У тебя никогда не было ни к чему предвзятого отношения. Иногда я иду в театр и думаю: ну зачем? Ведь я и режиссера знаю как облупленного, и пьеса слабая, и заранее ясно, что спектакль унылый. Ты, наоборот, каждый раз искренне огорчался, потому что вдохновенно любил театр и как писатель, и как зритель. Гордился, когда на последней странице «Правды» читал, что в этот день в Москве из восемнадцати театров пять играют твои пьесы. Завидовал Мольеру, Брехту – у них были собственные театры. В последние годы был одержим мечтой создать свой театр в Москве. Тебе хотелось самому ставить свои пьесы. Пожалуй, это была твоя последняя мечта. Помню, утром ты сказал мне об этой идее. Днем предложил Виктору Комиссаржевскому стать соавтором «театра Назыма Хикмета». А вечером, выступая по телевизору, ты, к величайшему изумлению Министерства культуры, объявил, что вы с Комиссаржевским создаете в Москве замечательный театр. Утром следующего дня наша знаменитая балерина Ольга Лепешинская принесла заявление с просьбой зачислить ее в труппу драматического театра Назыма Хикмета.

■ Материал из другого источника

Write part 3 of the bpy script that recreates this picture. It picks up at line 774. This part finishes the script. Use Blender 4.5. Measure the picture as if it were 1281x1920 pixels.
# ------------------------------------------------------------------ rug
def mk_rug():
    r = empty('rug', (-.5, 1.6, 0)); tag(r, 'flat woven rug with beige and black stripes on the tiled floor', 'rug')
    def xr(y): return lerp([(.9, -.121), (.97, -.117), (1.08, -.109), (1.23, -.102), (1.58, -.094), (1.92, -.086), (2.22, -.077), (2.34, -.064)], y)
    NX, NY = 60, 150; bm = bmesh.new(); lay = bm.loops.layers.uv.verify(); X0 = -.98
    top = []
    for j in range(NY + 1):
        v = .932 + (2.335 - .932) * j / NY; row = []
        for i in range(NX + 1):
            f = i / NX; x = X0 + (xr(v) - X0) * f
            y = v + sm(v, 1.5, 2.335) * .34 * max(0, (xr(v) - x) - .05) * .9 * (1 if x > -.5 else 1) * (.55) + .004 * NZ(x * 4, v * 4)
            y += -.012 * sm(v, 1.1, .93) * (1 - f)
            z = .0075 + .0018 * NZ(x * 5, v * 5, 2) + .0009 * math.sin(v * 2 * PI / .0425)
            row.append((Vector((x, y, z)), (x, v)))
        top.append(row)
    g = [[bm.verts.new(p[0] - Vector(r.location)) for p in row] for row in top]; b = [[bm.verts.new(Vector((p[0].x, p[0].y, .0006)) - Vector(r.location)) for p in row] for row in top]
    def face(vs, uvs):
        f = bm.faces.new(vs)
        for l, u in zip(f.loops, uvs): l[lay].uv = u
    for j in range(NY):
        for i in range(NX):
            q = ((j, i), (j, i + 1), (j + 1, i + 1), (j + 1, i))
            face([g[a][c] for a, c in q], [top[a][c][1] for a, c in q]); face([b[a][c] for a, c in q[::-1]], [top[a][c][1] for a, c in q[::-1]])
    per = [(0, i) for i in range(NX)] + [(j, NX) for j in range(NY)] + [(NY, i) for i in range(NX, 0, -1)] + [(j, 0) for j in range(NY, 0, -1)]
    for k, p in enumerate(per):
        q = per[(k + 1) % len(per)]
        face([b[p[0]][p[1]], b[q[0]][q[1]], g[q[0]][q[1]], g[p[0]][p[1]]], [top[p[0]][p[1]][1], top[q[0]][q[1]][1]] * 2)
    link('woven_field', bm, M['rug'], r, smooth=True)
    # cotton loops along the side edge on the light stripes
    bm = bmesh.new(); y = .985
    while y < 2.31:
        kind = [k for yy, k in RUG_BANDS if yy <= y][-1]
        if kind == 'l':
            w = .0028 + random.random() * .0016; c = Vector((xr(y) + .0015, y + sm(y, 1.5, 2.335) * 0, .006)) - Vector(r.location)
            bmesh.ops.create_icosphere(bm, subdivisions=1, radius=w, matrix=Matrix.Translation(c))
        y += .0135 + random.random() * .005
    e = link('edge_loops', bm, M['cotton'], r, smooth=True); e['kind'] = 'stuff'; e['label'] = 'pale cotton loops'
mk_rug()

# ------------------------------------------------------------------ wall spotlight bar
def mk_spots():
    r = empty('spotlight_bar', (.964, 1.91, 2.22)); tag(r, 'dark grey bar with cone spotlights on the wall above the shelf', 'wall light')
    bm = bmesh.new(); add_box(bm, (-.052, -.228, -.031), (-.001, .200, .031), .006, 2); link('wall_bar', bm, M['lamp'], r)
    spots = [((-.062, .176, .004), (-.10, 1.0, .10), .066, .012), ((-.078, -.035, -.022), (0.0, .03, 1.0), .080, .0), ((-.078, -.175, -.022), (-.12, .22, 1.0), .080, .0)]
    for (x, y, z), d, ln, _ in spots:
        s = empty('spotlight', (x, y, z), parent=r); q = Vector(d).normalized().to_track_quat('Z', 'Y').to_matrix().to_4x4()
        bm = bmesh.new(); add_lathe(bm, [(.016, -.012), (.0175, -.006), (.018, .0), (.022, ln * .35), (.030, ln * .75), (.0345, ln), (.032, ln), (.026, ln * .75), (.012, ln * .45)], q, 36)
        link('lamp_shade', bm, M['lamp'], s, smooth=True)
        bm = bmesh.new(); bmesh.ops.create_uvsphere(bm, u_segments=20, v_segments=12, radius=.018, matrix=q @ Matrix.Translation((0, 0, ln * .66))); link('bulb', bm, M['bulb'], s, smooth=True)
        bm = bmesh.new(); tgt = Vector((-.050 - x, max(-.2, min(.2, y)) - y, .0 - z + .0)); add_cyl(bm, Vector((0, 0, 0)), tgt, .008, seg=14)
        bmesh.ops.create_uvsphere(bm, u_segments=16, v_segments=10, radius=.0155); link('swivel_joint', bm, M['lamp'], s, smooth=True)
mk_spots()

Помнишь, Назым, как мы встретились в «царской ложе» Большого театра с Жуковым? К нему все время подходили какие-то люди с военной выправкой. Он еще жаловался, что жена, высокая красивая женщина с пучком тяжелых волос, вытащила его из дому. А она

любила театр, это было видно сразу, и радовалась, что пришла на спектакль.

Ты мне сказал:

– Как ты думаешь, если бы сейчас крикнуть отсюда из ложи в зал: «Товарищи, здесь маршал Жуков!», что бы случилось? Спектакль, наверное, сорвался бы, а весь зал встал бы спиной к сцене!

Жуков тогда был отстранен Хрущевым от дел, и ты разговаривал с ним осторожно, словно боясь причинить боль. Спросил о здоровье – он только вздохнул. Было видно, что ходить ему тяжело, но лицо, манера говорить и взгляд – особенно взгляд! – все выражало мощный, суровый характер человека, уверенного в своей незыблемой правоте.

Ты сказал ему, что хочешь писать пьесу о войне по просьбе Театра Советской Армии. Он, вскинув брови, спросил:

– А где вы были во время войны?

– В Турции, в тюрьме сидел.

– Как же вы будете писать? – удивился Жуков.

– Я много говорил с советскими людьми, с чехами, с поляками… Недавно прочел письма с фронта отца Веры, он погиб под Ленинградом…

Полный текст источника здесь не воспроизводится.